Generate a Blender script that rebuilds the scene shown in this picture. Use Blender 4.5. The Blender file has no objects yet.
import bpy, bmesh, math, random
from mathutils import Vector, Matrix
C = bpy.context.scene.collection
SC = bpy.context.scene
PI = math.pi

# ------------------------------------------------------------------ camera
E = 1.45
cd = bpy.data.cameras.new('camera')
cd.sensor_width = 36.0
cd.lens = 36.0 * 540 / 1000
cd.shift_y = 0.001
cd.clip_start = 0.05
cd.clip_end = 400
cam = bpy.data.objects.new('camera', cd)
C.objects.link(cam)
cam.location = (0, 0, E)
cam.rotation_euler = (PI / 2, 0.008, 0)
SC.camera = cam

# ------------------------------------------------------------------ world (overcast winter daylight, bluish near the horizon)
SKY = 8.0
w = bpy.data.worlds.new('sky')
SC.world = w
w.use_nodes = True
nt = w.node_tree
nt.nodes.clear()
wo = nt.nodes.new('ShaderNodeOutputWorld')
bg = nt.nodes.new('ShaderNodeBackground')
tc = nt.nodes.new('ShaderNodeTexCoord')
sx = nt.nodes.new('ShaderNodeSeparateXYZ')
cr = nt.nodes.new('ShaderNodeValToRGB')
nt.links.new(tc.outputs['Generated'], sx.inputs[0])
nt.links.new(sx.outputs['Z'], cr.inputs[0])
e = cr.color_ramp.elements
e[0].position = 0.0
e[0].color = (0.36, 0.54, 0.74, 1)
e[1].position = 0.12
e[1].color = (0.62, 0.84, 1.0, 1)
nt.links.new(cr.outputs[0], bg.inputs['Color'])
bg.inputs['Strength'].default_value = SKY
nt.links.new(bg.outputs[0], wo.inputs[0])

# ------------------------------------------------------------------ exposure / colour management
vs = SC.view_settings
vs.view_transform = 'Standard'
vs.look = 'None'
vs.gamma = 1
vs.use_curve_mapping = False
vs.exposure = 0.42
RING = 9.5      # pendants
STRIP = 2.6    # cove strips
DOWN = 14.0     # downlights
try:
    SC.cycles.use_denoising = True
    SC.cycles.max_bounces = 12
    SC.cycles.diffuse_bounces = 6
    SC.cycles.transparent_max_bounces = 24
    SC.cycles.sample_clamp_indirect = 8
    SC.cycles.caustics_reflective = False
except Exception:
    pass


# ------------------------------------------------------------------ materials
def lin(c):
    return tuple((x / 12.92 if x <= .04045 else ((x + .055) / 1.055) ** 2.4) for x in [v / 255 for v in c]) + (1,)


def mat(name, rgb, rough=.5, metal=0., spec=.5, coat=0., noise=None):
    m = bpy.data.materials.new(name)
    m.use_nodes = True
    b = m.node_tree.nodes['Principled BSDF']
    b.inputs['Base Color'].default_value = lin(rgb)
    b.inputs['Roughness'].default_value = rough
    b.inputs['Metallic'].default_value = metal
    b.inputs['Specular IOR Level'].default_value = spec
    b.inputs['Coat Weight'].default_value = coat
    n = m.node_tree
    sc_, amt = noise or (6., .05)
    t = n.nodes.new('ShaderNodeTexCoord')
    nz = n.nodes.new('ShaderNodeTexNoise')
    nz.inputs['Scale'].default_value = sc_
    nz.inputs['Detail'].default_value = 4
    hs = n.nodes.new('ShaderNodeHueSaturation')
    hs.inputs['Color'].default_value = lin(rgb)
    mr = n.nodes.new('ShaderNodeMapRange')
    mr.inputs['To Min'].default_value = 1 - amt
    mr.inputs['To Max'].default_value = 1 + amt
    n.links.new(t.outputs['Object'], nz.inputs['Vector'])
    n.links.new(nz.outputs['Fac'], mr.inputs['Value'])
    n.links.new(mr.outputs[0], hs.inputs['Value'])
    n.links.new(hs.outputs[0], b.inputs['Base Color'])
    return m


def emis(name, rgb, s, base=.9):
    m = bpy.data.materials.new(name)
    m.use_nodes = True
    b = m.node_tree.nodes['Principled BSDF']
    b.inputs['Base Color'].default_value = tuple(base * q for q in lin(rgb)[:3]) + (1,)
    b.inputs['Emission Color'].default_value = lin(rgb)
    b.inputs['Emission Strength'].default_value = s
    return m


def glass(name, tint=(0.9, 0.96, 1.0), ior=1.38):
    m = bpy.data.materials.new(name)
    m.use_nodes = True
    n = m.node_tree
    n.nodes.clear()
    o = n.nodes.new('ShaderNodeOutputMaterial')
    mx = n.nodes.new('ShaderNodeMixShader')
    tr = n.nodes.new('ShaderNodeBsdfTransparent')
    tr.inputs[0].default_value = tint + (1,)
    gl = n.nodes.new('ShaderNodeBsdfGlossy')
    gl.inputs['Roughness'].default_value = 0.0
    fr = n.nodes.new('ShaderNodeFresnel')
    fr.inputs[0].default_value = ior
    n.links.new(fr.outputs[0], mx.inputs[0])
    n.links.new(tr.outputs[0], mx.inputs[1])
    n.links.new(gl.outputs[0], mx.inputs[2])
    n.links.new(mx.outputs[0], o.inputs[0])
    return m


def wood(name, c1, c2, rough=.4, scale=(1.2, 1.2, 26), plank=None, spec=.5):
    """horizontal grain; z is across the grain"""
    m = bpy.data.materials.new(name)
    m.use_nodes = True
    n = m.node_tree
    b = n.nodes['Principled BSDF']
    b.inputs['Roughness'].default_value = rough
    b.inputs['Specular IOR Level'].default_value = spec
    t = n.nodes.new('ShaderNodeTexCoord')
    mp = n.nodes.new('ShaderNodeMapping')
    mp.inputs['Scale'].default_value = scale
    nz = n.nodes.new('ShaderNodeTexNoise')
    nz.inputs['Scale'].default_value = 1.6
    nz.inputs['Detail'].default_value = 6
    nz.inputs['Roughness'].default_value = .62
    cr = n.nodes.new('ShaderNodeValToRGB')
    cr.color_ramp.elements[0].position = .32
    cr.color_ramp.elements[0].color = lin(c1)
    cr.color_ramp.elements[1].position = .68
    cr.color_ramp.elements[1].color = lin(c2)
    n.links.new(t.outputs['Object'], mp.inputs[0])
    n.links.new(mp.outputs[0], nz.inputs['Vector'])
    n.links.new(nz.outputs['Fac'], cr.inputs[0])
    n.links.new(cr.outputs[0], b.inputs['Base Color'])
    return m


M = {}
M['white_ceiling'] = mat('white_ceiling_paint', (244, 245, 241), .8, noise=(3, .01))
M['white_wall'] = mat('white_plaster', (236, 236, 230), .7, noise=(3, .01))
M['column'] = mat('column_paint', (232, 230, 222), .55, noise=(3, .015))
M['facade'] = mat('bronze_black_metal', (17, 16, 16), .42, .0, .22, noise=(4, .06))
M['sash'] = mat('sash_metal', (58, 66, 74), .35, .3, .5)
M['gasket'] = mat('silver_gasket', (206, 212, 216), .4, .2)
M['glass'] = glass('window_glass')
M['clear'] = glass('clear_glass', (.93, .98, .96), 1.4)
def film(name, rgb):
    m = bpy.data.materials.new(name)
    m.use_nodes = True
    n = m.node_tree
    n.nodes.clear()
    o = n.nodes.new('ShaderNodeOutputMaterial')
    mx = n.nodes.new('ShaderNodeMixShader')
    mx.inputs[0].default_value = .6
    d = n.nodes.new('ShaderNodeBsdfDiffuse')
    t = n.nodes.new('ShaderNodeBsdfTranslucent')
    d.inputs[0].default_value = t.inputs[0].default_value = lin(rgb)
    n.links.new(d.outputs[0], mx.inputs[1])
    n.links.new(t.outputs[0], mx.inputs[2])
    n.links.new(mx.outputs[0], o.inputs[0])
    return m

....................

TASK BRIEF:
Can you write out the lines above, from the first one through the one containing "nt.links.new(bg.outputs[0], wo.inputs[0])", exactly as they appear and nothing more?

WRITTEN RESPONSE:
Generate a Blender script that rebuilds the scene shown in this picture. Use Blender 4.5. The Blender file has no objects yet.
import bpy, bmesh, math, random
from mathutils import Vector, Matrix
C = bpy.context.scene.collection
SC = bpy.context.scene
PI = math.pi

# ------------------------------------------------------------------ camera
E = 1.45
cd = bpy.data.cameras.new('camera')
cd.sensor_width = 36.0
cd.lens = 36.0 * 540 / 1000
cd.shift_y = 0.001
cd.clip_start = 0.05
cd.clip_end = 400
cam = bpy.data.objects.new('camera', cd)
C.objects.link(cam)
cam.location = (0, 0, E)
cam.rotation_euler = (PI / 2, 0.008, 0)
SC.camera = cam

# ------------------------------------------------------------------ world (overcast winter daylight, bluish near the horizon)
SKY = 8.0
w = bpy.data.worlds.new('sky')
SC.world = w
w.use_nodes = True
nt = w.node_tree
nt.nodes.clear()
wo = nt.nodes.new('ShaderNodeOutputWorld')
bg = nt.nodes.new('ShaderNodeBackground')
tc = nt.nodes.new('ShaderNodeTexCoord')
sx = nt.nodes.new('ShaderNodeSeparateXYZ')
cr = nt.nodes.new('ShaderNodeValToRGB')
nt.links.new(tc.outputs['Generated'], sx.inputs[0])
nt.links.new(sx.outputs['Z'], cr.inputs[0])
e = cr.color_ramp.elements
e[0].position = 0.0
e[0].color = (0.36, 0.54, 0.74, 1)
e[1].position = 0.12
e[1].color = (0.62, 0.84, 1.0, 1)
nt.links.new(cr.outputs[0], bg.inputs['Color'])
bg.inputs['Strength'].default_value = SKY
nt.links.new(bg.outputs[0], wo.inputs[0])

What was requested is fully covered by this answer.